The Civil Rights era is the backdrop to this story of a black college soccer team who played their hearts out to overcome racial injustice in 1970s USA. Stocked with some of the best Caribbean and African players of the era, the Howard University Bison went on to win two national championships under the martial discipline of Coach Lincoln “Tiger” Phillips. The Tiger made history by becoming the first college coach to win an NCAA championship for a Historically Black University, when the Bison stormed to the 1971 and 1974 titles. He is a former professional goalkeeper who did his utmost to repel the sorcery of Brazilian maestro Pelé in the early days of professional soccer in the United States, and helped take Trinidad & Tobago to bronze at the 1967 Pan Am Games. This biography crackles with anecdotes of Coach Phillips’s life.

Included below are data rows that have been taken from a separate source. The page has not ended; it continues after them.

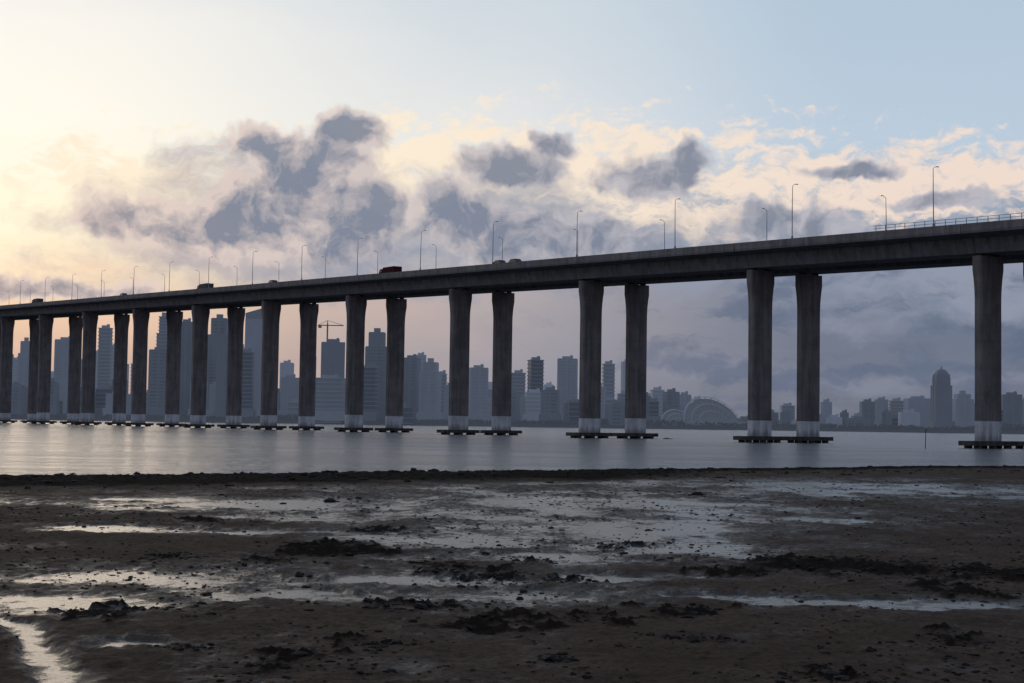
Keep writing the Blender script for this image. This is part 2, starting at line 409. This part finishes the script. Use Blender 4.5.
me.loops.add(q.size); me.loops.foreach_set('vertex_index',q.ravel().astype(np.int32))
me.polygons.add(len(q)); me.polygons.foreach_set('loop_start',np.arange(0,q.size,4,dtype=np.int32)); me.polygons.foreach_set('loop_total',np.full(len(q),4,np.int32))
me.update(calc_edges=True); me.polygons.foreach_set('use_smooth',np.ones(len(q),bool))
for nm,arr in (("wet",wf),("clump",cf),("ridge",rf)):
    at=me.attributes.new(nm,'FLOAT','POINT'); at.data.foreach_set('value',arr.ravel().astype(np.float32))
M_mud,n,b=mat("wet_mud")
def attr(n,nm):
    a=n.node('ShaderNodeAttribute'); a.attribute_name=nm; return a.outputs['Fac']
g=n.node('ShaderNodeNewGeometry').outputs['Position']
g2=n.vscale(g,(1,0.8,1))
fn=n.noise(g2,4.0,7,0.82)
wv_=n.m('ADD',attr(n,"wet"),n.m('MULTIPLY',n.m('SUBTRACT',fn,0.5),3.4))
wv_=n.m('SUBTRACT',wv_,n.m('MULTIPLY',attr(n,"clump"),1.0)); wv_=n.m('SUBTRACT',wv_,n.m('MULTIPLY',attr(n,"ridge"),2.2))
wm=n.mr(wv_,0.05,0.6)
damp=n.mr(wv_,-0.7,0.2)
c1=n.mix(n.mr(n.noise(g,0.6,5,0.6),0.35,0.65),(0.074,0.046,0.030,1),(0.112,0.076,0.051,1))
c1=n.mix(n.mr(n.noise(g,11,4,0.7),0.35,0.7),c1,(0.043,0.029,0.020,1))
c1=n.mix(n.m('MULTIPLY',damp,0.4),c1,(0.042,0.032,0.025,1))
dk_=n.m('MAXIMUM',n.mr(attr(n,"clump"),0.1,0.5),n.mr(attr(n,"ridge"),0.2,0.7))
c1=n.mix(n.m('MULTIPLY',dk_,0.9),c1,(0.015,0.0125,0.0105,1))
c1=n.mix(n.m('MULTIPLY',wm,0.7),c1,(0.03,0.028,0.026,1))
n.setin(b.inputs['Base Color'],c1)
rg=n.mix(wm,n.mix(damp,(0.9,0.9,0.9,1),(0.55,0.55,0.55,1)),(0.25,0.25,0.25,1))
n.setin(b.inputs['Roughness'],rg)
n.setin(b.inputs['Specular IOR Level'],n.m('MULTIPLY',n.m('ADD',n.m('MULTIPLY_ADD',damp,0.10,0.06),n.m('MULTIPLY',wm,0.28)),n.m('MULTIPLY_ADD',dk_,-0.85,1.0)))
hgt=n.m('ADD',n.m('MULTIPLY',n.noise(g,4,6,0.7),0.09),n.m('MULTIPLY',n.noise(g,28,4,0.65),0.02))
hgt=n.m('MULTIPLY',hgt,n.mr(wm,0.0,1.0,1.0,0.18))
bp=n.node('ShaderNodeBump'); bp.inputs['Strength'].default_value=0.9; bp.inputs['Distance'].default_value=1.0
n.l.new(hgt,bp.inputs['Height']); n.l.new(bp.outputs[0],b.inputs['Normal'])
me.materials.append(M_mud)
mo=bpy.data.objects.new("tidal_mudflat",me); scene.collection.objects.link(mo)
M_clod=simple("dark_mud_clod",(0.020,0.016,0.013),0.85,0,0.4,8,spec=0.2)
def ico():
    import bmesh
    bm=bmesh.new(); bmesh.ops.create_icosphere(bm,subdivisions=2,radius=1)
    v=np.array([x.co[:] for x in bm.verts]); f=np.array([[w.index for w in x.verts] for x in bm.faces]); bm.free(); return v,f
IV,IF=ico()
def scatter(name,pts,rad,material,flat=1.0):
    V=[];Fc=[]
    for i,((x,y,z),r) in enumerate(zip(pts,rad)):
        s=np.array([rng.uniform(.7,1.7),rng.uniform(.7,1.7),rng.uniform(.3,.7)*flat])*r
        o=rng.uniform(0,50,3)
        nn=0.5+1.0*vn(IV[:,0]*2.1+o[0]+IV[:,2],IV[:,1]*2.1+o[1]+IV[:,2]*1.3,i%7)
        a=rng.uniform(0,6.28); ca,sa=math.cos(a),math.sin(a)
        v=IV*nn[:,None]*s; v=np.stack([v[:,0]*ca-v[:,1]*sa,v[:,0]*sa+v[:,1]*ca,v[:,2]],-1)+np.array([x,y,z])
        V.append(v); Fc.append(IF+len(IV)*i)
    V=np.concatenate(V); Fc=np.concatenate(Fc)
    m=bpy.data.meshes.new(name); m.from_pydata(V.tolist(),[],Fc.tolist()); m.materials.append(material)
    o=bpy.data.objects.new(name,m); scene.collection.objects.link(o); return o
X=[];Y=[];Rr=[]
for px,py,hw,hh in CLUMP:
    cx,cy=gnd(px,py); rx=hw/F*cy; ry=(gnd(px,py-hh)[1]-gnd(px,py+hh)[1])/2
    for i in range(int(50+40*rx*ry)):
        X.append(cx+rng.normal()*rx*0.7); Y.append(cy+rng.normal()*ry*0.85); Rr.append(min(0.055,0.008+rng.exponential(0.012)))
cnt=0
while cnt<6500:
    y=14+rng.uniform(0,1)**1.2*60; x=rng.uniform(-0.45,0.45)*y
    if float(fbm(np.array([x*0.5]),np.array([y*0.35]),3,91)[0])<rng.uniform(0.35,0.75): continue
    X.append(x); Y.append(y); Rr.append(min(0.07,0.006+rng.exponential(0.009)+0.0002*y)); cnt+=1
X=np.array(X);Y=np.array(Y); Z=height(X,Y)[0]
scatter("mud_clods",list(zip(X,Y,Z+0.003)),Rr,M_clod)
X=rng.uniform(-50,60,3600); s=rng.normal(11,4.6,3600); Y=shoreD(X)-s; keep=(X<10)|(rng.uniform(0,1,3600)<0.3); X=X[keep];Y=Y[keep]
Z=height(X,Y)[0]; scatter("shore_stones",list(zip(X,Y,Z+0.01)),list(np.minimum(0.14,0.03+rng.exponential(0.03,len(X)))),M_clod)
for px,py,r in ((320,474,.22),(416,471,.26),(436,472,.22),(699,503,.14),(333,511,.15),(668,439,.6),(140,474,.15)):
    D=CAMH*F/(py-hor(px)); x=(px-512)/F*D; z=float(height(np.array([x]),np.array([D]))[0][0])
    scatter("boulder",[(x,D,max(z,-0.02)+0.03),(x+r*1.4,D+.2,max(z,-0.02))],[r,r*0.6],M_clod)
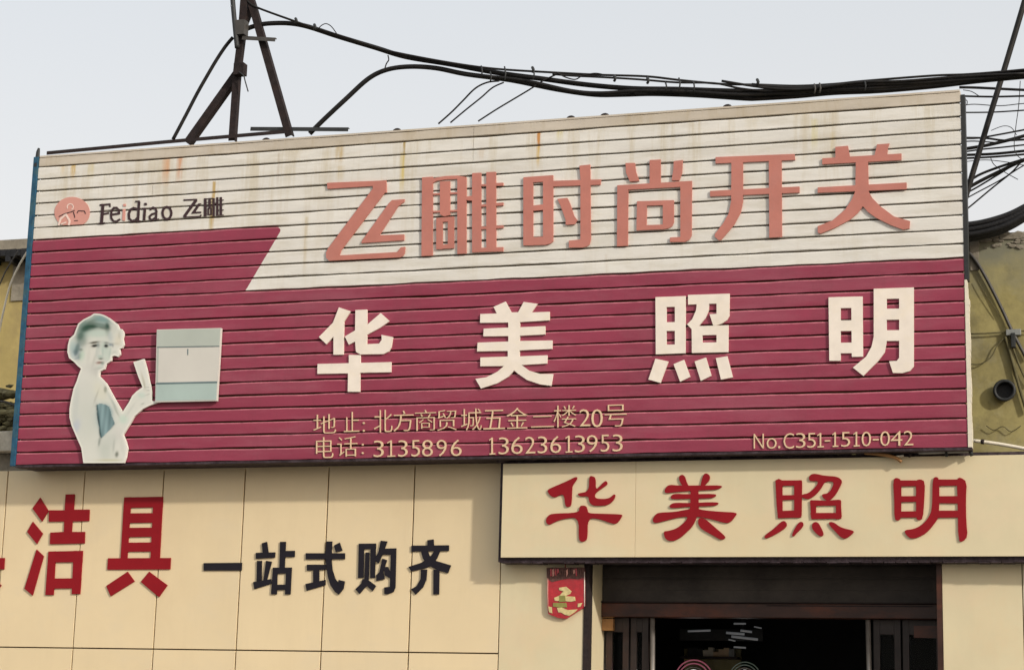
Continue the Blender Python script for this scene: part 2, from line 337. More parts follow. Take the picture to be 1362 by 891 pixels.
# round lamps and shelves inside
def ring(V, F, c, R, r, n=40, m=8):
    b = len(V)
    for i in range(n):
        t = 2*math.pi*i/n
        for j in range(m):
            q = 2*math.pi*j/m; rr = R+r*math.cos(q); V.append((c[0]+rr*math.cos(t), c[1]+r*math.sin(q), c[2]+rr*math.sin(t)))
    for i in range(n):
        for j in range(m):
            F.append((b+i*m+j, b+i*m+(j+1)%m, b+((i+1)%n)*m+(j+1)%m, b+((i+1)%n)*m+j))
def lamp(px, py, Rpx, Y, ringmat, label):
    c = at(px, py, Y); c.z -= 0
    k = Rpx/135*(1+Y/17)
    t = thing('wall_lamp', label, 'lamp', tuple(c), 'round lit lamps inside the shop')
    for j, (f, m) in enumerate(((1.0, ringmat), (.82, ringmat), (.64, STEEL))):
        V, F = [], []; ring(V, F, (c.x, c.y-.01*j, c.z), k*f, k*.035); mesh('rim', V, F, m, t, smooth=True)
    V, F = [], []; n = 32
    V.append((c.x,c.y-.03,c.z))
    for i in range(n):
        q = 2*math.pi*i/n; V.append((c.x+k*.5*math.cos(q), c.y-.015, c.z+k*.5*math.sin(q)))
    for i in range(n): F.append((0, 1+(i+1)%n, 1+i))
    mesh('diffuser', V, F, LED, t)
    boxo('mount', (c.x-.04,c.y+.01,c.z-.04),(c.x+.04,3.89,c.z+.04), DARKM, t)
lamp(923, 903, 21, 2.2, LEDP, 'round lit lamp with a pink rim in the dark shop doorway')
lamp(991, 901, 17, 2.5, LEDG, 'round lit lamp with a green rim right of the pink one')
sf = thing('display_shelf', 'dim olive shelf unit with small goods behind the pink rimmed lamp', 'shelf', tuple(at(935,880,3.2)))
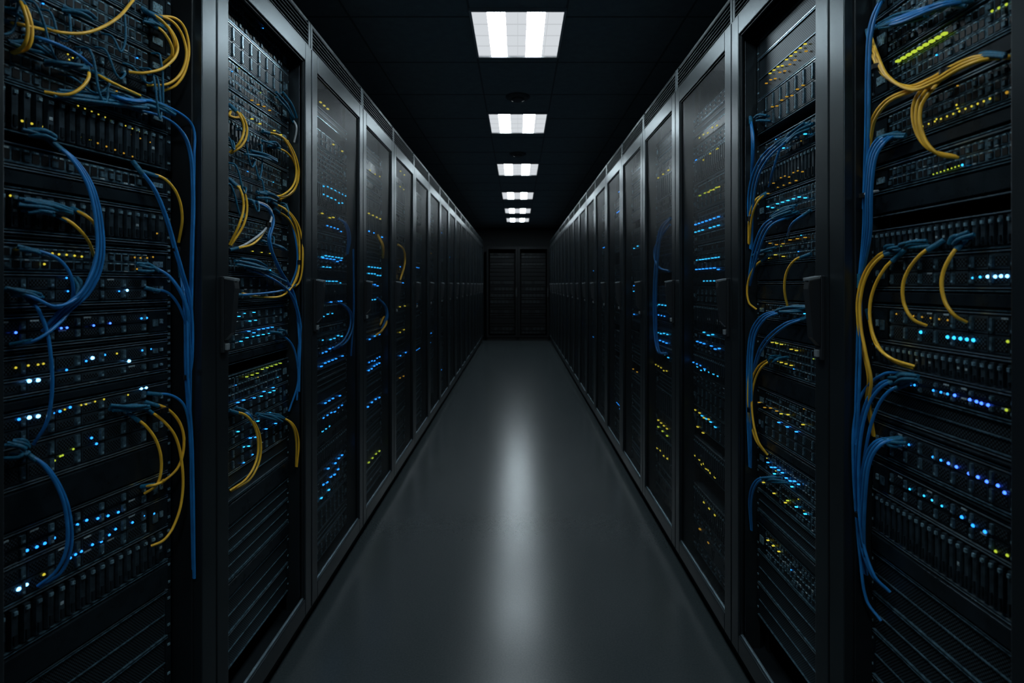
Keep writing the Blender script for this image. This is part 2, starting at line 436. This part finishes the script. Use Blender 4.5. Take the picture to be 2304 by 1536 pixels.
# near left
led(-1,1,'y',lin(52,272,205,315,8),.0026); led(-1,1,'o',lin(222,322,300,352,5),.0022)
led(-1,1,'y',[(155,122),(166,130),(158,134)]+lin(178,238,330,302,11),.0018)
led(-1,1,'o',lin(250,285,340,320,5),.002)
led(-1,1,'y',[(47,560),(80,567),(102,594),(120,570),(135,572),(152,573),(170,575),(186,577),(26,440)],.0026)
led(-1,1,'o',[(305,579),(318,580),(333,580),(346,578),(310,605),(355,525)],.0024)
led(-1,1,'b',[(152,625),(155,655),(270,655)],.0022); led(-1,1,'w',[(288,653)],.0034)
led(-1,1,'n',[(38,748),(140,738),(153,737),(213,732),(250,727)],.0026); led(-1,1,'b',[(320,716),(332,715)],.0028)
led(-1,1,'y',[(38,827),(66,822),(88,820),(100,818),(117,817),(265,795)],.0024)
led(-1,1,'w',[(210,805),(68,857),(88,855),(292,812),(44,1325),(68,939),(88,936)],.0042)
led(-1,1,'b',[(238,798),(322,788),(341,785),(196,812),(152,832)],.0026)
led(-1,1,'b',[(45,943),(122,929),(137,925),(160,916),(208,985),(219,998)],.003)
led(-1,1,'y',[(112,933),(148,921),(185,911),(196,909),(216,903),(236,898),(290,888)],.0022)
led(-1,1,'g',[(125,1036),(138,1026),(143,1024),(167,1010)],.0024)
led(-1,1,'w',[(320,874),(331,872),(62,1315)],.0034)
led(-1,1,'b',[(63,1238),(85,1230),(103,1222),(124,1210),(176,1180),(197,1170),(222,1166),(245,1160),(268,1152)],.0032)
led(-1,1,'b',[(160,1255),(172,1247),(185,1240),(210,1225),(230,1218),(248,1203),(262,1190),(300,1175),(325,1160),(348,1155)],.003)
led(-1,1,'y',[(101,1292)],.003)
# near right
row(1,1,'g',2137,76,2032,9,.011,.006,0)
led(1,1,'g',[(2230,25),(2262,10),(2245,18)],.0028)
led(1,1,'y',lin(2060,290,2225,222,13)+[(2105,268),(2150,236)],.0022); led(1,1,'o',[(2263,208)],.003)
led(1,1,'g',lin(2098,392,2155,373,8),.0018); led(1,1,'c',[(2163,371)],.0026)
led(1,1,'c',[(2185,625),(2203,623)],.0026); led(1,1,'w',[(2220,622),(2237,622),(2250,621),(2264,621)],.0034)
led(1,1,'o',lin(2015,706,2130,720,7),.0022); led(1,1,'c',[(2070,747)]+lin(2130,758,2188,765,5),.0040)
led(1,1,'g',[(2265,768),(2262,922),(2238,1240),(2264,1249)],.0030)
led(1,1,'b',[(2047,865),(2056,866),(2098,878),(2115,882),(2130,886)],.0028); led(1,1,'n',[(2146,889),(2180,899),(2195,903),(2206,907),(2221,911)],.0034)
led(1,1,'b',[(2020,993),(2032,997),(2043,1000),(2097,1028),(2115,1035)],.0028); led(1,1,'n',[(2132,1042),(2150,1050),(2178,1065),(2198,1073),(2218,1083),(2243,1092),(2258,1108)],.0034)
led(1,1,'c',[(2045,1100),(2077,1115),(2095,1125),(2117,1138)],.0026); led(1,1,'b',[(2140,1150),(2162,1163),(2187,1182),(2214,1196)],.0036)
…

From his roller skating, Carnival costume-wearing boyhood in Trinidad to his days as the nickname-bestowing soccer coach who expects his players to excel, academically and athletically, Above And Beyond will transport the reader from the tears of tough losses to the euphoria of two national titles.

Read the story of an athlete and soldier so exhausted from long days of training for competition that he can’t polish his army boots when he returns to base, and learn about the man who finds the ideal slogan to rally the embattled Howard team to a second national title after they’re stripped of the first.